The place is known as a United Nations, Mohammed said, although there isn’t always much mixing between ethnicities.

At King’s, the crowd is also largely international — and on this night, young. Some are in their late teens.

Most said they come every night and in doing so, formed friendships. They said they hadn’t witnessed any violence, notingthe Chin shooting happened after King’s had closed for the night.

At a crowded City Council meeting Monday, dozens of hookah-lounge supporters categorically rejected the picture authorities painted.

“I’ve yet to see one strand of evidence that hookah lounges are responsible for violence,” said Gerald Hankerson, president of the Seattle King County NAACP and one of those saying racism is behind the crackdown.

Others said hookah bars were actually safe places, where people can hang out without drinking or getting high, and noted that hookah bars are under threat while pot stores with largely white clienteles operate freely.

Yet police cite numerous times they have been called this year on disturbances at or near hookah lounges, including Medina, where officers responded to a half-dozen incidents, ranging from a car prowl to assaults.

Medina’s Mohammed does not deny that violence happens sporadically around hookah lounges.

“I will tell you the reason,” he said. “There is a gang problem in the East African community” even if all hookah lounges were to shut down.

Gangsters aren’t the main customers, Mohammed said, but they sometimes come around to hang out with brothers, cousins or friends.

Seattle police spokesman Sean Whitcomb said the city has a problem with youth violence in general.

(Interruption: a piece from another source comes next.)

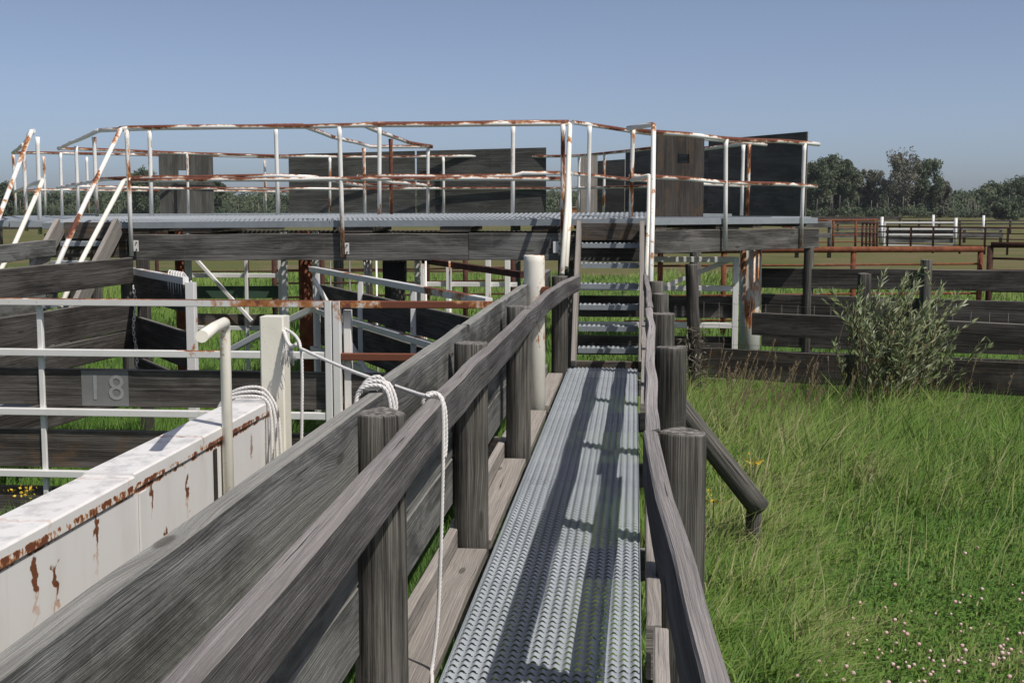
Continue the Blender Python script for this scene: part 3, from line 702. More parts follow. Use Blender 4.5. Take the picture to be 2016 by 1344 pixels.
railing('platform_railing', 'white and rust front railing bolted to the outer face of the long platform beam', [(xo(253), YO, 1.70, 2.945), (xo(670), YO, 1.695, 2.962), (xo(1108), YO, 1.72, 2.975)],
        [[at(236, 253.5, YO + .04), at(255, 252, YO), at(670, 247.5, YO), at(1108, 243.5, YO), at(1124, 244, YO + .03)]], [[at(256, 355, YO), at(500, 353.5, YO), at(670, 352, YO), at(1103, 352, YO)]], (-2.9, YO, 1.7),
        brackets=[(xo(253), YO, 1.80), (xo(670), YO, 1.78), (xo(1108) - .09, YO, 1.80)])
YI = 13.40
ip = [(297, 258), (545, 250), (748, 249), (1010, 246), (1160, 248)]
railing('platform_railing', 'inner railing across the front walkway, broken by the gap of the cross walk', [(xa(p, YI, 2.5), YI, 2.075, at(p, q, YI).z) for p, q in ip],
        [[at(196, 257, YI + .1), at(250, 254.5, YI), at(545, 248, YI), at(597, 247.5, YI)], [at(712, 245, YI), at(748, 244, YI), at(1010, 241, YI), at(1120, 240.5, YI)]],
        [[at(198, 353, YI + .1), at(297, 349, YI), at(545, 346, YI), at(620, 349, YI)], [at(706, 347, YI), at(800, 346.5, YI), at(1010, 346, YI), at(1030, 341, YI), at(1125, 340.5, YI)]], (-2.9, YI, 2.07))
def wpt(s, off, z): p = wd0 + wdir*s + wn_*off; return V(p.x, p.y, z)
railing('wing_railing', 'outer railing of the right wing with an open pipe end beside the dark plywood wall', [(xo(1245, 2.5, 12.5), 12.5, 2.07, 2.93), (wpt(1.34, -.03, 0).x, wpt(1.34, -.03, 0).y, 1.755, 2.885), (wpt(3.02, -.03, 0).x, wpt(3.02, -.03, 0).y, 1.735, 2.90)],
        [[V(xo(1240, 2.9, 12.5), 12.5, 2.925), wpt(.6, -.03, 2.905), wpt(1.34, -.03, 2.89), wpt(3.02, -.03, 2.91), wpt(3.36, -.03, 2.905)]],
        [[V(xo(1240, 2.5, 12.5), 12.5, 2.49), wpt(.6, -.03, 2.47), wpt(1.34, -.03, 2.44), wpt(3.02, -.03, 2.43), wpt(3.33, -.03, 2.42)]], tuple(wpt(1.3, -.03, 1.8)), brackets=[tuple(wpt(1.34, -.03, 1.82) - V(.11, 0, 0)), tuple(wpt(3.02, -.03, 1.82) - V(.11, 0, 0))])
ci = at(1128, 241, YI)
railing('wing_railing', 'inner railing of the right wing behind the brown board shield', [(xa(1462, 15.9, 2.5), 15.9, 2.08, 2.94), (xa(1474, 16.0, 2.5), 16.0, 2.08, 2.955)],
        [[ci, at(1240, 258, 14.6), at(1330, 268, 15.4), at(1475, 281, 16.0), at(1508, 285, 16.3)], [at(1475, 282, 16.0), at(1400, 292, 17.2), at(1340, 298, 17.6)]], [[at(1128, 342, YI), at(1245, 354, 14.6), at(1475, 366, 16.0)]], (1.3, 15.9, 2.07))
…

“This isn’t unlike what you’d see at certain nightclubs,” Whitcomb observed of hookah lounges. The difference, he said, is that nightclubs are legal. Authorities can threaten to pull their licenses if they don’t make changes to things like security, lighting, parking and crowd control.

Hookah bars — because of the state smoking law — are viewed as illegal, Whitcomb said.

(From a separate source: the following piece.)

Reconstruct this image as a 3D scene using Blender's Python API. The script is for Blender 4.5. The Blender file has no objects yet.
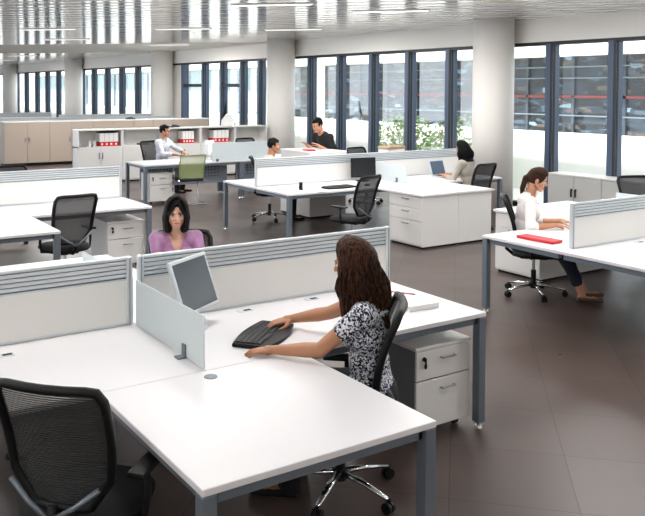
import bpy, bmesh, math, random
from mathutils import Vector, Matrix
from math import sin, cos, pi, radians, atan2, sqrt
random.seed(7)
S = bpy.context.scene
C = S.collection

# ---------------------------------------------------------------- camera
F_PX, CX, CY, EYE = 796.577, 281.820, 112.234, 2.15
cam_d = bpy.data.cameras.new('camera')
cam = bpy.data.objects.new('camera', cam_d); C.objects.link(cam)
cam_d.sensor_width = 36.0
cam_d.lens = F_PX / 645.0 * 36.0
cam_d.shift_x = (322.5 - CX) / 645.0
cam_d.shift_y = (CY - 258.0) / 645.0
cam_d.clip_end = 400
right = Vector((0.84405047, -0.53625017, 0.00381507))
down = Vector((-0.01251613, -0.02681144, -0.99956215))
fwd = Vector((0.53611766, 0.84363316, -0.02934198))
M = Matrix((right, -down, -fwd)).transposed().to_4x4()
M.translation = Vector((0, 0, EYE))
cam.matrix_world = M
S.camera = cam

# ---------------------------------------------------------------- world, sun, lamps, exposure
w = bpy.data.worlds.new('world'); S.world = w; w.use_nodes = True
bg = w.node_tree.nodes['Background']
bg.inputs[0].default_value = (0.86, 0.93, 1.0, 1)
bg.inputs[1].default_value = 1.6
sun_d = bpy.data.lights.new('sun', 'SUN'); sun_d.energy = 8; sun_d.angle = radians(3); sun_d.color = (1, .97, .92)
sun = bpy.data.objects.new('sun', sun_d); C.objects.link(sun)
sun.rotation_euler = Vector((0.62, 0.12, -0.8)).to_track_quat('-Z', 'Y').to_euler()
S.view_settings.view_transform = 'Standard'
S.view_settings.look = 'None'
S.view_settings.gamma = 1
S.view_settings.use_curve_mapping = False
S.view_settings.exposure = 0.68
S.cycles.use_denoising = True
S.cycles.max_bounces = 10
S.cycles.transparent_max_bounces = 16
S.cycles.caustics_reflective = False
S.cycles.caustics_refractive = False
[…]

The solution, Mohammed argued, is not to close hookah lounges down. “We need to be regulated,” he said.

That’s what happened in Baltimore County after a spate of crime around all-night hookah lounges. A new county ordinance forced them to close at midnight.

John Schochet, deputy chief of staff for the City Attorney’s Office, reasoned that’s simply not an option here given Washington’s 2005 law. “Voters made a policy decision,” he said.

Authorities plan to make sure that initiative is finally carried out.

Under changes taking effect Sunday, the city may revoke the license of any business conducting unlawful operations, including violating the smoking ban.

Still, a petition to keep hookah lounges open is circulating on Change.org.

And City Councilmember Nick Licata, for one, is listening. On Monday, he sent a letter to the mayor asking the city to step back for 60 days and analyze the data. There may be “bad actors” among hookah-lounge owners, he said in an interview, but “should we punish a whole class of people?”